Lobster bake raises money for the Dartmouth Grange

By Douglas McCulloch | Jul 22, 2017
Photo by: Douglas McCulloch Julie and Nicholas DosVais just before digging into their lobsters.

In the 1800s, Dartmouth Grange clambakes were all the rage. Now, it’s all about lobster.

The Dartmouth Grange continued its tradition of hosting a seafood bake fundraiser to benefit the community on July 22. First held as a clambake in the 1800s to raise money for the Grange building, it has morphed into a lobster bake to support the group’s service projects.

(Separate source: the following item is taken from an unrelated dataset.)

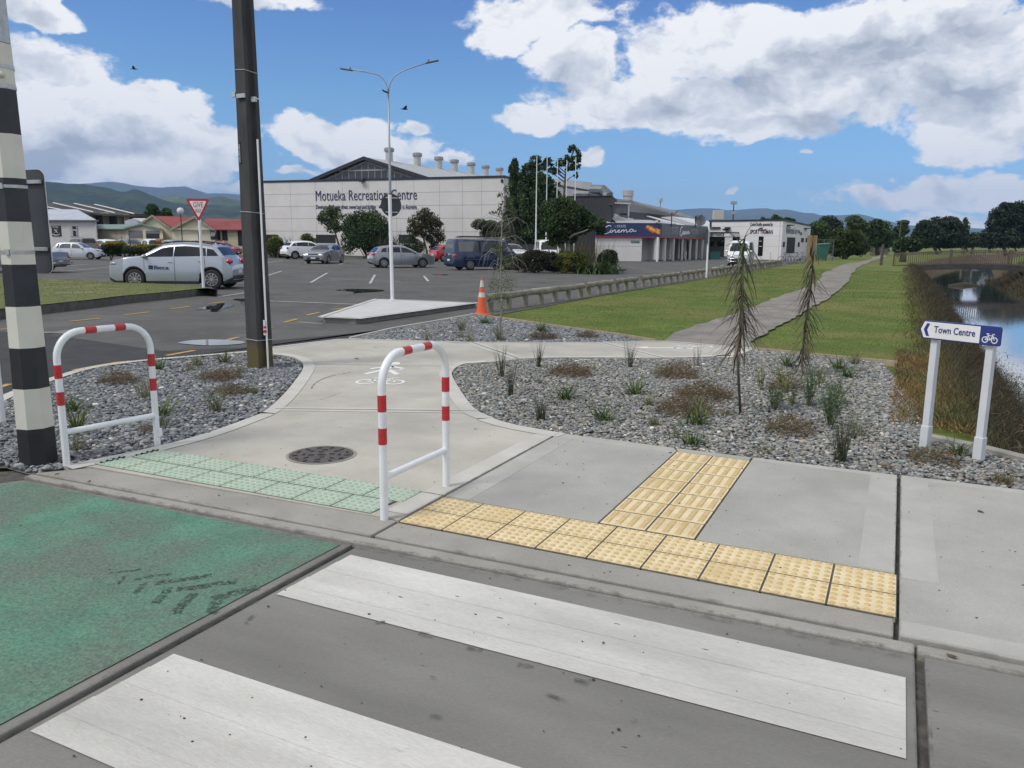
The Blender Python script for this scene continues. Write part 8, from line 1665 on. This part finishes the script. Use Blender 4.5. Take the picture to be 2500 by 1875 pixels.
# lawn blades
LWN = [(.09, .137, .026), (.11, .155, .03), (.13, .175, .038), (.08, .115, .022), (.18, .175, .06)]
path_poly = [(p[0], p[1]) for p in pl2[:m_] ] if False else None
pp_ = [(p[0], p[1]) for p in smoothline(pl_, 1)] + [(p[0], p[1]) for p in smoothline(pr_, 1)][::-1]
def lawn_ok(u, v):
    k = ~in_poly(u, v, pp_)
    for pl in (bedR, bedU, outline): k &= ~in_poly(u, v, pl)
    lim = (u > -9.0) & (u < .75); return k & lim & (v > 10.6 - .0 * u) & ((u > -9.0 + np.maximum(0, 19 - v) * .0)) & ~in_poly(u, v, [(-9.4, 8), (-9.4, 17.5), (-9.1, 17.3), (bedU[-4][0], bedU[-4][1])])
field('grass', 110000, lambda n: rng.uniform(-9, .75, n), lambda n: 10.5 + 50 * rng.uniform(0, 1, n) ** 1.6, .032, .0035, .8, LWN, 'short mown lawn between the log barriers and the stream', seg=1, zoff=.0, keep=lawn_ok)
gi_poly = [(p[0], p[1]) for p in ins]
u_ = [p[0] for p in gi_poly]; v_ = [p[1] for p in gi_poly]
_gu = rng.uniform(min(u_), max(u_), 26000); _gv = rng.uniform(min(v_), max(v_), 26000)
field('grass', 26000, lambda n: _gu, lambda n: _gv, .045, .004, .8, LWN + [(.22, .18, .08)], 'grass on the kerbed island at the left', seg=1, zoff=.235, keep=lambda u, v: in_poly(u, v, gi_poly))
# little reed islet and ducks' mud bar in the stream
mi = g('5', 1035, 1030, -1.55); mb = MB(); 
mb.tube([(mi[0] - 1.2 * CA, mi[1] - 1.2 * SA, -1.56), (mi[0], mi[1], -1.53), (mi[0] + 1.3 * CA, mi[1] + 1.3 * SA, -1.56)], [.12, .28, .1], 8); mb.build('mud_bar', mat('mud', (.05, .04, .03), rough=.8), kind='structure')

# ================================================================ hills
def hmat(name, pal, scale): 
    return mat(name, pal[0], pal[1], scale=scale, detail=12, rough=.95, spec=.1, lo=.40, hi=.60, grain=(.045, .45), c3=(pal[2], scale * .35, .5, .6))
H1M = hmat('hill_bush', [(.013, .026, .018), (.042, .062, .026), (.02, .036, .025)], .011); H2M = hmat('hill_far', [(.03, .05, .04), (.05, .07, .05), (.035, .05, .04)], .002)
def hills(name, k, prof, D, depth, m, seed, bumps=.06, n=160, rows=26):
    az = [azel(k, x, y) for x, y in prof]; a = np.array([q[0] for q in az]); e = np.array([q[1] for q in az]); o = np.argsort(a); a, e = a[o], e[o]
    A_ = np.linspace(a[0], a[-1], n); E_ = np.interp(A_, a, e); r = np.random.default_rng(seed); V = []
    ph = r.uniform(0, 6.28, 12); fr_ = r.uniform(.6, 1.4, 12)
    for j in range(rows):
        q = j / (rows - 1); dd = D * (1 - depth * (1 - q)); 
        for i in range(n):
            x = A_[i] * 40; hz_ = math.tan(E_[i]) * D
            bump = sum(math.sin(x * fr_[t] * (1.2 + t * .9) + ph[t] + q * (3 + t) * 1.7) / (1.5 + t) for t in range(8)) * bumps
            sh = q ** 1.25; h = hz_ * (sh + bump * math.sin(q * math.pi) * 1.3); V.append((math.sin(A_[i]) * dd, math.cos(A_[i]) * dd, EYE * q + h - 3 * (1 - q)))
    q0 = len(V)
    for i in range(n): dd = D * 1.15; V.append((math.sin(A_[i]) * dd, math.cos(A_[i]) * dd, -5))
    idx = np.arange((rows + 1) * n).reshape(rows + 1, n); F = np.stack([idx[:-1, :-1].ravel(), idx[:-1, 1:].ravel(), idx[1:, 1:].ravel(), idx[1:, :-1].ravel()], 1)
    return npmesh(name, np.array(V), F, m, smooth=True, kind='structure')
def jit(P_, s, seed):
    r = random.Random(seed); o = []
    for (x0, y0), (x1, y1) in zip(P_, P_[1:]):
        for i in range(6): q = i / 6; o.append((x0 + (x1 - x0) * q, y0 + (y1 - y0) * q + r.uniform(-s, s)))
    return o + [P_[-1]]
hills('hills', '1', jit([(-1500, 260), (-800, 200), (-300, 175), (0, 160), (385, 150), (480, 158), (560, 165), (700, 170), (830, 188), (900, 200), (1000, 232), (1060, 236), (1130, 215), (1180, 222), (1250, 252), (1350, 292), (1450, 322), (1550, 338), (1700, 342), (1850, 350), (2040, 352), (2400, 380), (3200, 430), (4200, 480)], 3.0, 1), 2600, .5, H1M, 3)
hills('hills', '1', jit([(900, 330), (1100, 300), (1250, 290), (1370, 282), (1480, 270), (1560, 285), (1700, 300), (1780, 285), (1860, 274), (1950, 295), (2040, 312), (2300, 330), (3000, 380)], 3.0, 5), 3600, .3, hmat('hill_pasture', [(.06, .09, .03), (.13, .16, .05), (.035, .06, .03)], .005), 9)
hills('hills', '1', jit([(-2000, 200), (300, 190), (700, 168), (820, 158), (950, 151), (1050, 165), (1150, 185), (1350, 200), (1450, 194), (1560, 190), (1640, 215), (1750, 250), (1880, 248), (2040, 262), (2400, 300), (3500, 400)], 1.5, 2), 7500, .35, H2M, 4, bumps=.04)
hills('hills', '4', jit([(-3000, 330), (-1800, 300), (-700, 250), (-300, 235), (0, 215), (120, 208), (230, 200), (340, 204), (430, 220), (540, 214), (620, 208), (750, 199), (830, 215), (950, 211), (1080, 240), (1170, 243), (1220, 264), (1400, 260), (1550, 250), (1650, 275), (1800, 310), (1950, 345), (2150, 358), (2400, 365), (2800, 380), (3400, 400)], 1.6, 6), 8000, .35, H2M, 8, bumps=.05)
# ---- air
hz = MB(); hz.box((0, 4000, 318), (18000, 14000, 642)); hm = bpy.data.materials.new('haze'); hm.use_nodes = True; N = hm.node_tree.nodes; Lk = hm.node_tree.links; N.remove(N['Principled BSDF']); pv = N.new('ShaderNodeVolumePrincipled'); pv.inputs['Color'].default_value = (.42, .62, 1., 1); pv.inputs['Density'].default_value = .0001; pv.inputs['Anisotropy'].default_value = .0
Lk.new(pv.outputs[0], N['Material Output'].inputs['Volume'])
hazeo = hz.build('haze', hm, kind='stuff')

“This is the best lobster I’ve had in my life,” said Chris Hall, who heard about the clambake while shopping at Alderbrook Farm.

The focus has also shifted away from clams and towards lobster – and bakemaster Sam Manley has a reason for that.

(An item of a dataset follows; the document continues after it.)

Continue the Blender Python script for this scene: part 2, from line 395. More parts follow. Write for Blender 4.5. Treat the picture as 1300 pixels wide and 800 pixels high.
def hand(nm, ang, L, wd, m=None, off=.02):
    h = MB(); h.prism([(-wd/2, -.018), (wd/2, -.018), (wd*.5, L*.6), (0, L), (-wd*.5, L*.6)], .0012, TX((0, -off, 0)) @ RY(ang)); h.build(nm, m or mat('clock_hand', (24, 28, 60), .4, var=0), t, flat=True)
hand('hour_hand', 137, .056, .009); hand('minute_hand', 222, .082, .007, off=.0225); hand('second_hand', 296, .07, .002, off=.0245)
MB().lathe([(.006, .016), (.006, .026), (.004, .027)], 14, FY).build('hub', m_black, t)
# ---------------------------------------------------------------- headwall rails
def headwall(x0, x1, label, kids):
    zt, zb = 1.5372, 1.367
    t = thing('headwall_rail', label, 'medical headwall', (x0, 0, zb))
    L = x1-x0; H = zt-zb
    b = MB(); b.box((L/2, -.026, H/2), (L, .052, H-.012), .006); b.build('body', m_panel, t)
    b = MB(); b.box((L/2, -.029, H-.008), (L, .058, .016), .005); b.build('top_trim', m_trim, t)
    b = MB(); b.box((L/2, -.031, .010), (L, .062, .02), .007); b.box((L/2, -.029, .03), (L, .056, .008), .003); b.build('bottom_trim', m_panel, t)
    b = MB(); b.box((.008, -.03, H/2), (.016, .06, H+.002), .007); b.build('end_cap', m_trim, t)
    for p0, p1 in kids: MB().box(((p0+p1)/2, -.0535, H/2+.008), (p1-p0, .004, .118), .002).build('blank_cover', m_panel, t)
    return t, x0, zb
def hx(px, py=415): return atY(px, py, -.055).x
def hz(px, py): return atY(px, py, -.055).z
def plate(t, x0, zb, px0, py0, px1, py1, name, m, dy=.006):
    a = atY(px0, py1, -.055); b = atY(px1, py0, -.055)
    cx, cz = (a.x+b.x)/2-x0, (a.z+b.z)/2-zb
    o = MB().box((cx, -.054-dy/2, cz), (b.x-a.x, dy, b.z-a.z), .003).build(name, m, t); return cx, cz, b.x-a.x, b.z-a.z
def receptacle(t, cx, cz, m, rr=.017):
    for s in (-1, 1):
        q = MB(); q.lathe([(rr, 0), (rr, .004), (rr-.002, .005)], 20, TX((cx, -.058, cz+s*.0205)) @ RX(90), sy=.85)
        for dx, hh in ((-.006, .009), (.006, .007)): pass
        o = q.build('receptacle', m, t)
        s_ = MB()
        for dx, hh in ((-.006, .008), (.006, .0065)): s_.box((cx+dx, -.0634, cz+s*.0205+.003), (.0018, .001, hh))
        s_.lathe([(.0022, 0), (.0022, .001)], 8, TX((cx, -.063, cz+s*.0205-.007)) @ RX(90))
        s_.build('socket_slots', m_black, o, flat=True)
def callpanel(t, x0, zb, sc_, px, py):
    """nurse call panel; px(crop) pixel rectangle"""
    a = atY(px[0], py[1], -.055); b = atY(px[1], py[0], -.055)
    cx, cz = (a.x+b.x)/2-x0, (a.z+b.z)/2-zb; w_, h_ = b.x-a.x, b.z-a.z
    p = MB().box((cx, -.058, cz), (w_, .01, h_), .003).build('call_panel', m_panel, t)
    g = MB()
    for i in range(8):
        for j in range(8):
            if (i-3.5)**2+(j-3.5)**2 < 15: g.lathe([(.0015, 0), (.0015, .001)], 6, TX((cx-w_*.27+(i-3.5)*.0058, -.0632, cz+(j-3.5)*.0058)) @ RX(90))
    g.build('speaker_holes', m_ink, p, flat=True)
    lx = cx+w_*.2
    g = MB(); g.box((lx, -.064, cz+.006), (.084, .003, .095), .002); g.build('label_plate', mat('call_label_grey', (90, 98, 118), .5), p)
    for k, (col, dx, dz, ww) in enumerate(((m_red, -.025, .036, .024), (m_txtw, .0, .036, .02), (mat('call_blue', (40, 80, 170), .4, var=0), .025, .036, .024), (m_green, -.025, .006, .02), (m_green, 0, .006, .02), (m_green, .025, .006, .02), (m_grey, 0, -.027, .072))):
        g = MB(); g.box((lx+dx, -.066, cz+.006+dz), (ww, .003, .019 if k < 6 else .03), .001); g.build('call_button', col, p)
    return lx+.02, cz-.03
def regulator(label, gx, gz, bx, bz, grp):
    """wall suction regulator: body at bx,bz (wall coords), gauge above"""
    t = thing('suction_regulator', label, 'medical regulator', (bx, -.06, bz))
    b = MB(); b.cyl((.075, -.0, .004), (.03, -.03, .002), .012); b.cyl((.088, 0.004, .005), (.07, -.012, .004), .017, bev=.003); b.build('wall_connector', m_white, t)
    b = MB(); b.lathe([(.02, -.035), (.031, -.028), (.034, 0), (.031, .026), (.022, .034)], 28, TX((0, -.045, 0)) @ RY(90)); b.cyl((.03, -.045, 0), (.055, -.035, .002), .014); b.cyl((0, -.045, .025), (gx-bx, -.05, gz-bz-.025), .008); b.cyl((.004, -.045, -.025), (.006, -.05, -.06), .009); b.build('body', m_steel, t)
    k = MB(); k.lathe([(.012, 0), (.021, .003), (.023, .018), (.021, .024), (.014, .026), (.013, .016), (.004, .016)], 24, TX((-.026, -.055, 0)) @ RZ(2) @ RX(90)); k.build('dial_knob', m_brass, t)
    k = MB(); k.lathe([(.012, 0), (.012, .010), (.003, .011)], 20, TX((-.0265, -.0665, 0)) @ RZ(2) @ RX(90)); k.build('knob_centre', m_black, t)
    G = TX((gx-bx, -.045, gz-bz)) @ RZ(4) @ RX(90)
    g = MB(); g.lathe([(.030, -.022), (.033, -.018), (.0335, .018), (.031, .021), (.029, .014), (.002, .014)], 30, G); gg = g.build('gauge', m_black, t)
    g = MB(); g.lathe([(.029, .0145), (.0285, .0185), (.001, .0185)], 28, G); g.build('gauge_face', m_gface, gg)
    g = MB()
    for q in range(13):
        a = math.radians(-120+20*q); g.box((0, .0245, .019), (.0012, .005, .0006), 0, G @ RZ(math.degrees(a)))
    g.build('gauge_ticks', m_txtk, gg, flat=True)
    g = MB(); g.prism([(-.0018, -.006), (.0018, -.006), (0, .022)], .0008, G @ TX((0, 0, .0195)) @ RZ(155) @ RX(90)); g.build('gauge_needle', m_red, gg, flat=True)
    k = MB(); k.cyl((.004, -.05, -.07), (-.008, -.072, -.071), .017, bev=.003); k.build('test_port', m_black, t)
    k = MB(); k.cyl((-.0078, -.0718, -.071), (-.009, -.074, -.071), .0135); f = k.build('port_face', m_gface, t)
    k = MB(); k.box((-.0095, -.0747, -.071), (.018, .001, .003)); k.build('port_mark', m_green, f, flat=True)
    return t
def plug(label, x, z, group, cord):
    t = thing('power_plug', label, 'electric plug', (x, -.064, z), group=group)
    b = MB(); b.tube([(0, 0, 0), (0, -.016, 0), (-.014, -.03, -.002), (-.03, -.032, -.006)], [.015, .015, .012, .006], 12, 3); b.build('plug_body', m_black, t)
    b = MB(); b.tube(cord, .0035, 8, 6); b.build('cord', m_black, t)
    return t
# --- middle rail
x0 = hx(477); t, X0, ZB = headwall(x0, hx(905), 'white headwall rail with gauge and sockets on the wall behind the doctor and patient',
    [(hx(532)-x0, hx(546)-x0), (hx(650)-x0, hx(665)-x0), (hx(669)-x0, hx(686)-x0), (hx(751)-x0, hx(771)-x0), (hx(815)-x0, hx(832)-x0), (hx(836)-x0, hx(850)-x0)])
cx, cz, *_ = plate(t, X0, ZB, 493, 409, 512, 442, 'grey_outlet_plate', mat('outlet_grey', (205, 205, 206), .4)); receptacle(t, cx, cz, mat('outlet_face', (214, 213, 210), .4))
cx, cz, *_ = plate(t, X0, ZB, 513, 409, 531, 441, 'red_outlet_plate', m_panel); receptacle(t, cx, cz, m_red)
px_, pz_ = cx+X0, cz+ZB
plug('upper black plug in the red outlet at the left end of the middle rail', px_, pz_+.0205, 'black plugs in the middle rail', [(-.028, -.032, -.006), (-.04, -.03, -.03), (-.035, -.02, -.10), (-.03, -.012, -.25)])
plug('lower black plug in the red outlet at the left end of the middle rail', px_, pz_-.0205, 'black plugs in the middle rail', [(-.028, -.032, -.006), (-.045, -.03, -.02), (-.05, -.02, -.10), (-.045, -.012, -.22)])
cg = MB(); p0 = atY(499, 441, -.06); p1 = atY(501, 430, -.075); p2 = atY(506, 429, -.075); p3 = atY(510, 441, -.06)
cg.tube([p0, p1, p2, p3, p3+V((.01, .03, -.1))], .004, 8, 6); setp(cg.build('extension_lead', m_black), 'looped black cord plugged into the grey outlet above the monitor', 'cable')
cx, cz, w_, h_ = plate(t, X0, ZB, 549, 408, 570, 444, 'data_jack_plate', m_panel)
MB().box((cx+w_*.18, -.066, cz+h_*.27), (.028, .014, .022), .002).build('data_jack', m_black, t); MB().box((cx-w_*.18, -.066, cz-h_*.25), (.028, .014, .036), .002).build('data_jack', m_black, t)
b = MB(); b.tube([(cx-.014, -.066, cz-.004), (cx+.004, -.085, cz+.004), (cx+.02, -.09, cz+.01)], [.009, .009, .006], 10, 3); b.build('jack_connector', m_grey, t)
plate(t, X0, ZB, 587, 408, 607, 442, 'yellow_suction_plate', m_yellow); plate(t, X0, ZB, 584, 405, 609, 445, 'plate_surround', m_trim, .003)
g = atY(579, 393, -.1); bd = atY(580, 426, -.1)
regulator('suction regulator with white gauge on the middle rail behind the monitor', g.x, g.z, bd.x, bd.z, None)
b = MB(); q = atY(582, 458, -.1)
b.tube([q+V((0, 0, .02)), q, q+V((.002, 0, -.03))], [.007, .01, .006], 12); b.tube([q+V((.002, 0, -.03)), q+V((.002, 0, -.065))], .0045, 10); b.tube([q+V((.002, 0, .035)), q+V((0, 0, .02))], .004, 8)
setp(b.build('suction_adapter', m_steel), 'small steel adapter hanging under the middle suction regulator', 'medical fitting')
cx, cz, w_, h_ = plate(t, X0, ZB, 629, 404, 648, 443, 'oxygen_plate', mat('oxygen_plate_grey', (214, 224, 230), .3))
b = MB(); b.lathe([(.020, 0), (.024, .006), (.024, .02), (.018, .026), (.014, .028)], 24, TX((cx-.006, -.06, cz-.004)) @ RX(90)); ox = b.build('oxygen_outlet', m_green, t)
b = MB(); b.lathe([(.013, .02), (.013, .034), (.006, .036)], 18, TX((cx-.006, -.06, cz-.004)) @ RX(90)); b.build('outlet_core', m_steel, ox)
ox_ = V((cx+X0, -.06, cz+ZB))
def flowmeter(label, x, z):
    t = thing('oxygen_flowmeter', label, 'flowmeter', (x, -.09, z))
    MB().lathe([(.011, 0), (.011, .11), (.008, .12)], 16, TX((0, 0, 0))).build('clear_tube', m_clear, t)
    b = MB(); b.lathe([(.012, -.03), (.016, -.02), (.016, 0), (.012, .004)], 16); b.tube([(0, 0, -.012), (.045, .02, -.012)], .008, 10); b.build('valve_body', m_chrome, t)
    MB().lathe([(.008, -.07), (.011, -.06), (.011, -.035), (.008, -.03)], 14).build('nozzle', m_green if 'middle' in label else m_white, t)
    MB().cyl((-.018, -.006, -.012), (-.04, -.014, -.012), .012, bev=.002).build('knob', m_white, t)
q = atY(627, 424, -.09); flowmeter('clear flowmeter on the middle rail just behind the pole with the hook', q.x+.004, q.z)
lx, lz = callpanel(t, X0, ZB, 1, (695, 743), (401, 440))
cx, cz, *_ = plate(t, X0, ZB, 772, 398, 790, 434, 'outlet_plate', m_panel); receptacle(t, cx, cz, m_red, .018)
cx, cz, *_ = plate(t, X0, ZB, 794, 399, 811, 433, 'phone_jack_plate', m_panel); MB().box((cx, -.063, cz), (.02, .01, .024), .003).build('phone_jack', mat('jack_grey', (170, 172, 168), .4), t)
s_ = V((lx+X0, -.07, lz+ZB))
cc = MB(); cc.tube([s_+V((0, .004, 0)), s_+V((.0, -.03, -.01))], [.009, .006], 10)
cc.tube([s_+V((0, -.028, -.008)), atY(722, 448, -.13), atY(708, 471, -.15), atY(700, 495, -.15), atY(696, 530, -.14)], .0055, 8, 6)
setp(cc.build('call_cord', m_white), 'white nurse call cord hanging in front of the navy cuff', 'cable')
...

“We decided to move to lobster because everyone else was doing clambakes,” Manley said after rushing pots full of fresh lobster to a room of about 30 waiting guests.

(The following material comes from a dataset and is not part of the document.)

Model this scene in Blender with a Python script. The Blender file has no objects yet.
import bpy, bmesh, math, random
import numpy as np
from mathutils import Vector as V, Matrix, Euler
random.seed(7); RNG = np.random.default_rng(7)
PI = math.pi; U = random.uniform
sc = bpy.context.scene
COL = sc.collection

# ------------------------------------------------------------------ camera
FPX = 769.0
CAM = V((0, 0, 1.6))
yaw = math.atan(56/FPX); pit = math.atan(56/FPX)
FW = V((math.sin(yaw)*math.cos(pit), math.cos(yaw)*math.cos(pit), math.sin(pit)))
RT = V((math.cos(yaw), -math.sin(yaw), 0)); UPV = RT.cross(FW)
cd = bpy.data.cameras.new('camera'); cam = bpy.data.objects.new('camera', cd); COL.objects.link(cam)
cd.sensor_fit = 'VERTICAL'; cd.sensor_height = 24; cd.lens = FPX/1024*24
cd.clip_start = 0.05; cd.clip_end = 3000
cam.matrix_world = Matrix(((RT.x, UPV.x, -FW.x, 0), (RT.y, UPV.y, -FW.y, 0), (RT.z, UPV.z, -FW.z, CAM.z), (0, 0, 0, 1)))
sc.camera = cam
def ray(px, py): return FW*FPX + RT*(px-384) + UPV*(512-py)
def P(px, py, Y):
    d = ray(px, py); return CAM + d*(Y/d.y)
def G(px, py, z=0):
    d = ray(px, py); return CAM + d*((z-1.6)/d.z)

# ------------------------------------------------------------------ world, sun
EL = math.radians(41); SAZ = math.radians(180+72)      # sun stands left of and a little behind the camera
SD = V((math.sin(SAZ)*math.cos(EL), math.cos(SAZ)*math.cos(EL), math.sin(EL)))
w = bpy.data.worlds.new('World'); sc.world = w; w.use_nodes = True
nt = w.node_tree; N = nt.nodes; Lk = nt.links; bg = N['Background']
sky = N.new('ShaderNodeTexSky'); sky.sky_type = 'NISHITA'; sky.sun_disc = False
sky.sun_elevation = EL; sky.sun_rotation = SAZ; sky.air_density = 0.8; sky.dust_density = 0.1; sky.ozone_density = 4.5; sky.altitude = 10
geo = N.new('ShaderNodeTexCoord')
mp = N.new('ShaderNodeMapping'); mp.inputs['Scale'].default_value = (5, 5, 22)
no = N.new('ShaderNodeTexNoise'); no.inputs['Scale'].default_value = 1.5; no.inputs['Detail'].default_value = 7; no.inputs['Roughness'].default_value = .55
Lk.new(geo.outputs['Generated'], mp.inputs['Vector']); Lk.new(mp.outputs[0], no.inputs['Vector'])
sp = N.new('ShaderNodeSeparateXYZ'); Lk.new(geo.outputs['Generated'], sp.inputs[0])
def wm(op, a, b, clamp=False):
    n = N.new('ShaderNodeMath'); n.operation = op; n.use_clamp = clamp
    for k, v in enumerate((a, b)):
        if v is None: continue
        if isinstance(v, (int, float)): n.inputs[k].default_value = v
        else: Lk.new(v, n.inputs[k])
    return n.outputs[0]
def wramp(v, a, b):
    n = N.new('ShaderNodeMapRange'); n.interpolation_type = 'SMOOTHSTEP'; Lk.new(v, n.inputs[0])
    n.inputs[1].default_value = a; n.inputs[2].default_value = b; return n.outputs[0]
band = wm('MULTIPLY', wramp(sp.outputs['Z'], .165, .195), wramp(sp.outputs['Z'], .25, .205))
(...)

Back in the 1800s, even during the clambakes, lobster was on the menu for 50 cents, compared to 25 cents for the clambake. Tickets for this year’s lobster bake were $35 per person, and did include a small side of clams.

Although the group is still calculating how much the event brought in, member Julie Manley said 45 tickets had been sold in advance. Proceeds are traditionally used to advance the Grange’s community service projects, and Julie said this year’s will be no exception. She’s already eyeing a donation to support Mass in Motion, a state initiative to promote healthier eating and an active lifestyle.